Stored data:
>>>>
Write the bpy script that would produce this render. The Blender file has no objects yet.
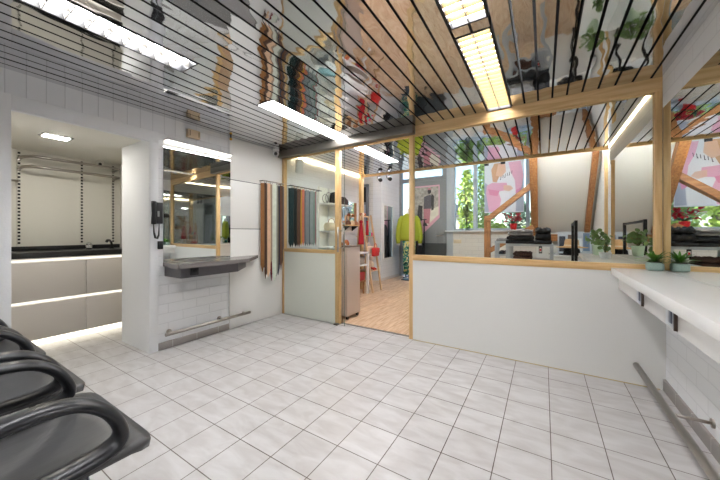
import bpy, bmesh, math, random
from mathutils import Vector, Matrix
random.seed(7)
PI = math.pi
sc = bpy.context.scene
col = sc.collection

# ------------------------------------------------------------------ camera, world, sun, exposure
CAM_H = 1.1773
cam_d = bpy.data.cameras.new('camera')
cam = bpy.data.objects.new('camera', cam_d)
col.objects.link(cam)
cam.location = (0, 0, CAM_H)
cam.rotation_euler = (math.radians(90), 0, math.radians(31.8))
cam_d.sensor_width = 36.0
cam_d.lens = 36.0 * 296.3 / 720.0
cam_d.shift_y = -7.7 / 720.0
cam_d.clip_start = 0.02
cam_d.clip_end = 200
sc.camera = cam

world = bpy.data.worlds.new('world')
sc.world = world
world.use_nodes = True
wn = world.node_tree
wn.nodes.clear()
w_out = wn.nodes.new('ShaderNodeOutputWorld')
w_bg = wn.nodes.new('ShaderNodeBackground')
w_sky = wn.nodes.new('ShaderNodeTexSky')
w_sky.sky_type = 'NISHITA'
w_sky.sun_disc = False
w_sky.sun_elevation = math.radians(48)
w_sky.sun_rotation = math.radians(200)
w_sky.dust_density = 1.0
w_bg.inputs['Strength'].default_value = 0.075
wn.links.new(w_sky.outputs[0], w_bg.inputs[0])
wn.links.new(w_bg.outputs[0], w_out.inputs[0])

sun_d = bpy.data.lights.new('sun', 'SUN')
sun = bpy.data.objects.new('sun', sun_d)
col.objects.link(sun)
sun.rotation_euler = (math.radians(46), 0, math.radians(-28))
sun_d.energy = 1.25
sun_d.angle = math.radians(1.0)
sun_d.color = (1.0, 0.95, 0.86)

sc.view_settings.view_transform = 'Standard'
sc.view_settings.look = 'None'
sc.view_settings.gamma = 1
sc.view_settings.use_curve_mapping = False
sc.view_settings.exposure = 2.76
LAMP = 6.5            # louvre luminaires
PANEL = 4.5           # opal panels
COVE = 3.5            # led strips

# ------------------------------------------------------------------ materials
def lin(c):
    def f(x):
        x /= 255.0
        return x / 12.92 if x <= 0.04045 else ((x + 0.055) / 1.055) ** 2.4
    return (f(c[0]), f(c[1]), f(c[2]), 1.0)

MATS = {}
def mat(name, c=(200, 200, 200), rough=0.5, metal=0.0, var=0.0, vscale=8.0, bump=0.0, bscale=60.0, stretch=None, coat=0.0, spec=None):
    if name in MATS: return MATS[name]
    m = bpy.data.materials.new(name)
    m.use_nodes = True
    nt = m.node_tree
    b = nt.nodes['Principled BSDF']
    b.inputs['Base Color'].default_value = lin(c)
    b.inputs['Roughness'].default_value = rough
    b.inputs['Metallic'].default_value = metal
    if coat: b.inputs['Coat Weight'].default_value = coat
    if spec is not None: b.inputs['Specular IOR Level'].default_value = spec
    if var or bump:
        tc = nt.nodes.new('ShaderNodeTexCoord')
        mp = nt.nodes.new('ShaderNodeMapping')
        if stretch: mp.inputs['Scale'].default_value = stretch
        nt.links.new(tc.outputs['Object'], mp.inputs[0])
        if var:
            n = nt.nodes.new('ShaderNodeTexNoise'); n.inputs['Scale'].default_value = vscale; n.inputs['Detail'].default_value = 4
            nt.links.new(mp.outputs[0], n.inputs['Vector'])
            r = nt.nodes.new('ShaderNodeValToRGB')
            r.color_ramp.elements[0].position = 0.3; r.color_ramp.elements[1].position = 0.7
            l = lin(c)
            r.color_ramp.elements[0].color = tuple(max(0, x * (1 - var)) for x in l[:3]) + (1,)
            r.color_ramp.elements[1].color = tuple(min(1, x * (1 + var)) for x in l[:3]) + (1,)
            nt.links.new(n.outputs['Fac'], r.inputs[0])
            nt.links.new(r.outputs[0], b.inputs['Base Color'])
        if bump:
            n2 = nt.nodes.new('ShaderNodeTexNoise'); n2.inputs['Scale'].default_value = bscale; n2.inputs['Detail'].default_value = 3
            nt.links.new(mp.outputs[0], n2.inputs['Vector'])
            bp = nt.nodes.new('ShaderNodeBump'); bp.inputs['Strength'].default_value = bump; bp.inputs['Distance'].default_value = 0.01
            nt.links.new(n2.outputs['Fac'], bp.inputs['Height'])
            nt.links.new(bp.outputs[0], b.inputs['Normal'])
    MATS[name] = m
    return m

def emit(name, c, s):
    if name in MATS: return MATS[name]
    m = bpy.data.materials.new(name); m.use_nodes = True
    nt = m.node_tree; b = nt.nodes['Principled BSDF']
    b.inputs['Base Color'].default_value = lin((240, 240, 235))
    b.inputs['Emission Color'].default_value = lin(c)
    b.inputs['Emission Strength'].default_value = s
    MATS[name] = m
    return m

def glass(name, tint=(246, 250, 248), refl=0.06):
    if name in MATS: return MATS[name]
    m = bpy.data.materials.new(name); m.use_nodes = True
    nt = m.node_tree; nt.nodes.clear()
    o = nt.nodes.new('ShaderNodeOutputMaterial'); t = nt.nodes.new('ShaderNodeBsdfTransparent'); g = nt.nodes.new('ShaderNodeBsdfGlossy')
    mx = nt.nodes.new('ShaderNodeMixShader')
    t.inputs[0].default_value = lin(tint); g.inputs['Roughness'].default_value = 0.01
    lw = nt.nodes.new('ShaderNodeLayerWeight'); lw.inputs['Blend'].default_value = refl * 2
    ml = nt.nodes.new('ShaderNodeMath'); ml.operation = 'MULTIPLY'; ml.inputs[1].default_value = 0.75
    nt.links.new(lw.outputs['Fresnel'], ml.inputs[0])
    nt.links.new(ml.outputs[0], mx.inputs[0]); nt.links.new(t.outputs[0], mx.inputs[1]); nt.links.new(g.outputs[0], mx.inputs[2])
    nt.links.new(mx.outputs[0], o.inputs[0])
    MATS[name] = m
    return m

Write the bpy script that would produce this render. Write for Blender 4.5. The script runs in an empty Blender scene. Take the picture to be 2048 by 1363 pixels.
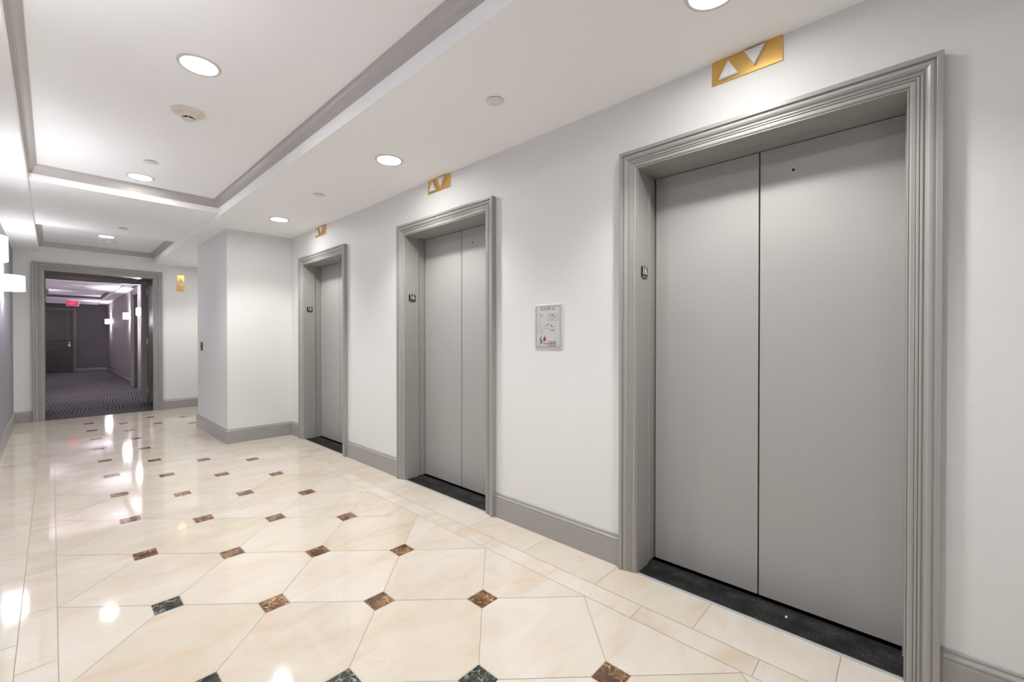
<<<<
To do
Reproduce each line exactly as it appears, omitting the pictures.

Task output
Write the bpy script that would produce this render. The Blender file has no objects yet.
import bpy, bmesh, math, random
from mathutils import Vector, Matrix
random.seed(7)
PI = math.pi
sc = bpy.context.scene
col = sc.collection

# ------------------------------------------------------------------ camera, world, sun, exposure
CAM_H = 1.1773
cam_d = bpy.data.cameras.new('camera')
cam = bpy.data.objects.new('camera', cam_d)
col.objects.link(cam)
cam.location = (0, 0, CAM_H)
cam.rotation_euler = (math.radians(90), 0, math.radians(31.8))
cam_d.sensor_width = 36.0
cam_d.lens = 36.0 * 296.3 / 720.0
cam_d.shift_y = -7.7 / 720.0
cam_d.clip_start = 0.02
cam_d.clip_end = 200
sc.camera = cam

world = bpy.data.worlds.new('world')
sc.world = world
world.use_nodes = True
wn = world.node_tree
wn.nodes.clear()
w_out = wn.nodes.new('ShaderNodeOutputWorld')
w_bg = wn.nodes.new('ShaderNodeBackground')
w_sky = wn.nodes.new('ShaderNodeTexSky')
w_sky.sky_type = 'NISHITA'
w_sky.sun_disc = False
w_sky.sun_elevation = math.radians(48)
w_sky.sun_rotation = math.radians(200)
w_sky.dust_density = 1.0
w_bg.inputs['Strength'].default_value = 0.075
wn.links.new(w_sky.outputs[0], w_bg.inputs[0])
wn.links.new(w_bg.outputs[0], w_out.inputs[0])

sun_d = bpy.data.lights.new('sun', 'SUN')
sun = bpy.data.objects.new('sun', sun_d)
col.objects.link(sun)
sun.rotation_euler = (math.radians(46), 0, math.radians(-28))
sun_d.energy = 1.25
sun_d.angle = math.radians(1.0)
sun_d.color = (1.0, 0.95, 0.86)

sc.view_settings.view_transform = 'Standard'
sc.view_settings.look = 'None'
sc.view_settings.gamma = 1
sc.view_settings.use_curve_mapping = False
sc.view_settings.exposure = 2.76
LAMP = 6.5            # louvre luminaires
PANEL = 4.5           # opal panels
COVE = 3.5            # led strips

# ------------------------------------------------------------------ materials
def lin(c):
    def f(x):
        x /= 255.0
        return x / 12.92 if x <= 0.04045 else ((x + 0.055) / 1.055) ** 2.4
    return (f(c[0]), f(c[1]), f(c[2]), 1.0)

MATS = {}
def mat(name, c=(200, 200, 200), rough=0.5, metal=0.0, var=0.0, vscale=8.0, bump=0.0, bscale=60.0, stretch=None, coat=0.0, spec=None):
    if name in MATS: return MATS[name]
    m = bpy.data.materials.new(name)
    m.use_nodes = True
    nt = m.node_tree
    b = nt.nodes['Principled BSDF']
    b.inputs['Base Color'].default_value = lin(c)
    b.inputs['Roughness'].default_value = rough
    b.inputs['Metallic'].default_value = metal
    if coat: b.inputs['Coat Weight'].default_value = coat
    if spec is not None: b.inputs['Specular IOR Level'].default_value = spec
    if var or bump:
        tc = nt.nodes.new('ShaderNodeTexCoord')
        mp = nt.nodes.new('ShaderNodeMapping')
        if stretch: mp.inputs['Scale'].default_value = stretch
        nt.links.new(tc.outputs['Object'], mp.inputs[0])
        if var:
            n = nt.nodes.new('ShaderNodeTexNoise'); n.inputs['Scale'].default_value = vscale; n.inputs['Detail'].default_value = 4
            nt.links.new(mp.outputs[0], n.inputs['Vector'])
            r = nt.nodes.new('ShaderNodeValToRGB')
            r.color_ramp.elements[0].position = 0.3; r.color_ramp.elements[1].position = 0.7
            l = lin(c)
            r.color_ramp.elements[0].color = tuple(max(0, x * (1 - var)) for x in l[:3]) + (1,)
            r.color_ramp.elements[1].color = tuple(min(1, x * (1 + var)) for x in l[:3]) + (1,)
            nt.links.new(n.outputs['Fac'], r.inputs[0])
            nt.links.new(r.outputs[0], b.inputs['Base Color'])
        if bump:
            n2 = nt.nodes.new('ShaderNodeTexNoise'); n2.inputs['Scale'].default_value = bscale; n2.inputs['Detail'].default_value = 3
            nt.links.new(mp.outputs[0], n2.inputs['Vector'])
            bp = nt.nodes.new('ShaderNodeBump'); bp.inputs['Strength'].default_value = bump; bp.inputs['Distance'].default_value = 0.01
            nt.links.new(n2.outputs['Fac'], bp.inputs['Height'])
            nt.links.new(bp.outputs[0], b.inputs['Normal'])
    MATS[name] = m
    return m

def emit(name, c, s):
    if name in MATS: return MATS[name]
    m = bpy.data.materials.new(name); m.use_nodes = True
    nt = m.node_tree; b = nt.nodes['Principled BSDF']
    b.inputs['Base Color'].default_value = lin((240, 240, 235))
    b.inputs['Emission Color'].default_value = lin(c)
    b.inputs['Emission Strength'].default_value = s
    MATS[name] = m
    return m

def glass(name, tint=(246, 250, 248), refl=0.06):
    if name in MATS: return MATS[name]
    m = bpy.data.materials.new(name); m.use_nodes = True
    nt = m.node_tree; nt.nodes.clear()
    o = nt.nodes.new('ShaderNodeOutputMaterial'); t = nt.nodes.new('ShaderNodeBsdfTransparent'); g = nt.nodes.new('ShaderNodeBsdfGlossy')
    mx = nt.nodes.new('ShaderNodeMixShader')
    t.inputs[0].default_value = lin(tint); g.inputs['Roughness'].default_value = 0.01
    lw = nt.nodes.new('ShaderNodeLayerWeight'); lw.inputs['Blend'].default_value = refl * 2
    ml = nt.nodes.new('ShaderNodeMath'); ml.operation = 'MULTIPLY'; ml.inputs[1].default_value = 0.75
    nt.links.new(lw.outputs['Fresnel'], ml.inputs[0])
    nt.links.new(ml.outputs[0], mx.inputs[0]); nt.links.new(t.outputs[0], mx.inputs[1]); nt.links.new(g.outputs[0], mx.inputs[2])
    nt.links.new(mx.outputs[0], o.inputs[0])
    MATS[name] = m
    return m

Write the bpy script that would produce this render. Write for Blender 4.5. The script runs in an empty Blender scene. Take the picture to be 2048 by 1363 pixels.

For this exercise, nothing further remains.